Having a seamless supply chain, from the suppliers until
the end customers, is the dream of almost all companies.
Smooth flow of materials, work in process, final products
and information, obviously will make a firm can be successful
in the market. An effective supply chain will make a firm
has competitive advantages in cost, quality, time, and flexibility.
However, in reality the concept of value chain is not simple;
dealing and integrating so many processes and activities
as well as people into a seamless flow is far from easy.
There are a lot of uncertainties in every activity that
will make a supply chain concept difficult to be implemented.

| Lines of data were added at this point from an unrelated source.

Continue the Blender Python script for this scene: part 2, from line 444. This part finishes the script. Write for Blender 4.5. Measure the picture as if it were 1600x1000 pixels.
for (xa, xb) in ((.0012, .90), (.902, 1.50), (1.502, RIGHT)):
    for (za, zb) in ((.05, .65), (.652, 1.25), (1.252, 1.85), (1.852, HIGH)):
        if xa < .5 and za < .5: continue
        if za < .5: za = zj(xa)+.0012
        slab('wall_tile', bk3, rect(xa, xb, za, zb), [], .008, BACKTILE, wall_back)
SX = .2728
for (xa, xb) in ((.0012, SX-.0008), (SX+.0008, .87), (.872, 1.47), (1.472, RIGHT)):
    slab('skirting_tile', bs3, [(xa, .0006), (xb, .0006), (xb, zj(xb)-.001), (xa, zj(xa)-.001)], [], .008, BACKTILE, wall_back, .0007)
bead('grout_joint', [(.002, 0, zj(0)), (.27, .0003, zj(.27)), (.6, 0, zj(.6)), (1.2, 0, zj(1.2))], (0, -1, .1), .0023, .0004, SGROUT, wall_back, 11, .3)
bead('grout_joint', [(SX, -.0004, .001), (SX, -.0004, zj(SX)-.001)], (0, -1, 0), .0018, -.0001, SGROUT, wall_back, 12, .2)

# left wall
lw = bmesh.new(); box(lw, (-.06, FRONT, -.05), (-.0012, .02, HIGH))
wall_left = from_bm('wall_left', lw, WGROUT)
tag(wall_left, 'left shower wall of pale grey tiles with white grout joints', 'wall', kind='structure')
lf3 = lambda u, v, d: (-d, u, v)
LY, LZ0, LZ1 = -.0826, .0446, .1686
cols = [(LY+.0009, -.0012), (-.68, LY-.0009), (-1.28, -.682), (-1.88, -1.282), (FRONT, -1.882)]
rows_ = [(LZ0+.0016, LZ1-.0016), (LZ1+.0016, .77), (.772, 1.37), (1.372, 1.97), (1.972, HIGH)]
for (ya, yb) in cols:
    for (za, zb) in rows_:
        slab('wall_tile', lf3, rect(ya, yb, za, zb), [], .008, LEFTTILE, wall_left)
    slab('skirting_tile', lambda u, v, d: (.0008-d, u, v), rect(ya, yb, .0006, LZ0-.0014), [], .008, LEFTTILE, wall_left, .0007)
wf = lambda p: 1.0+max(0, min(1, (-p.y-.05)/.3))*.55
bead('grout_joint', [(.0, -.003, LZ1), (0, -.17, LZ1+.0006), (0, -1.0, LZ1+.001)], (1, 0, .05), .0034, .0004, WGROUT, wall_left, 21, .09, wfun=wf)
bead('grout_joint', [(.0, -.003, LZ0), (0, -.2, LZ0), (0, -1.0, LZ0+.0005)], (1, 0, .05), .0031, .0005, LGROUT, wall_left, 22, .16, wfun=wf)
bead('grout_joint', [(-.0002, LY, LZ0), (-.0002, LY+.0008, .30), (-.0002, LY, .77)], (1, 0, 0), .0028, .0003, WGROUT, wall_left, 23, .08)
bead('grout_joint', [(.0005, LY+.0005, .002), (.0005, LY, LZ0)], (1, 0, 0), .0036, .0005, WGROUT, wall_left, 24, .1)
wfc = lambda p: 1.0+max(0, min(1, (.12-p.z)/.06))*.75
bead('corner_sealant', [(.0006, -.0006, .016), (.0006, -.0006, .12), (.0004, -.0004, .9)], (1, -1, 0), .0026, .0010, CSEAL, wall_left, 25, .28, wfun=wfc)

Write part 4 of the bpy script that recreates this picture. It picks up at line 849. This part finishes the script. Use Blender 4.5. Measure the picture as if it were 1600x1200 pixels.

For instance, late delivery of raw materials or spare parts
from suppliers, broken machines/equipments, new operators/engineers
who add more variations to the process, the actual sales
is not as predicted in the forecast, or unmatched data among
departments within a firm (e.g. each department has its
own production forecast) are the examples of uncertainties
along the supply chain. This article discusses those uncertainties
and determines the most critical uncertainty that has the
overall highest impact on the value chain. In addition,
this paper also tries to provide explanations of why that
particular uncertainty is the most critical compare to others.
According to Geary, Childerhouse,
and Towill, from Logistics System
Dynamic Group (LSDG) at Cardiff Business
School (University of Cardiff in Wales),
there are four general types of supply chain uncertainty,
namely: process uncertainty, supply uncertainty, demand
uncertainty, and control uncertainty.
In brief, those uncertainties can be explained as follows:
Process Uncertainty: this uncertainty
mostly is related to a firm’s internal process.
Supply Uncertainty: the uncertainty that
results from poorly performing suppliers.
Demand Uncertainty: the uncertainty because
of the differences between the actual and forecasted demand.
It also is related to customer satisfaction.
Control Uncertainty: this uncertainty
is related to information flow that mostly driven by algorithms
and control system.
From all of the above types, which uncertainty has the
highest overall impact on the value chain? Based
on the visibility and accessibility, we can strongly argue
that the process uncertainty is the most critical part because
this is the uncertainty that is really under of a firm’s
management control. Internal process is relatively
easier to be monitored and controlled by management compare
to other uncertainties. It would be very difficult for a
firm to integrate all stream values without having a strong
and robust internal operation. A good process will be the
core to expand and integrate the supply chain from the suppliers
until the end customers.
Furthermore, the same researchers (Geary et al.) in the
same article introduce the concept that is called the “well-trodden
path”. This path shows the steps or sequences of a
typical company would take in combating the uncertainty
in the supply chain. This path also emphasizes the importance
of addressing process uncertainty as the first step in attacking
uncertainties. Again, the reason is clear: if a firm has
a great internal process, it will be able to easier create
a strong partnership with suppliers because in that condition
the suppliers would know exactly what the firm wants in
quality, quantity, and time. Therefore, if a firm has successfully
addressed and reduced the process uncertainty, it can expand
to reduce the supplier uncertainty. A good operation process
will make a firm able to specify very tight requirements
and choose high quality suppliers.
The next step is that management could address the demand
uncertainty. This is quite complex because demand involves
trends, perception and customer experience when purchasing
the products/services. This is why the internal process
becomes very important; a well-managed process will make
a firm can adapt quickly to any changes in the market. In
other words, by reducing the process uncertainty, a firm
has also been in a process to eliminate demand uncertainty
because good process provides flexibility. Of course there
are more efforts needs to be done to eliminate demand uncertainty,
such as conducting intensive market surveys and improving
customer service.
When a firm is successful to reduce the process, suppliers,
and demand uncertainty, then it can address the control
uncertainty. Control systems (including the algorithms)
only works if the physical process works. Otherwise, a good
control and software application will be a waste of money.
Many firms fail in implementing ERP (enterprise resources
planning) software, such as SAP, because they do not improve
the physical process before implementing the ERP application.
In conclusion, the process uncertainty is the most critical
uncertainty because it has the highest overall impact on
supply chain. In a practical perspective, that is reasonable
because the internal process of a firm is the area which
management has fully control to improve the result. A good
performing process will allow it to be the core of the expansion
of a firm’s supply chain; only a good internal process
can make a seamless integration from suppliers’ suppliers
until customers’customers.
References:
Geary, Steve, Paul Childerhouse, and Dennis Towill. “Uncertainty
and the Seamless Supply Chain.” Understanding the
Value Chain GRBUS-510 Supplemental Readings. Summer 2004.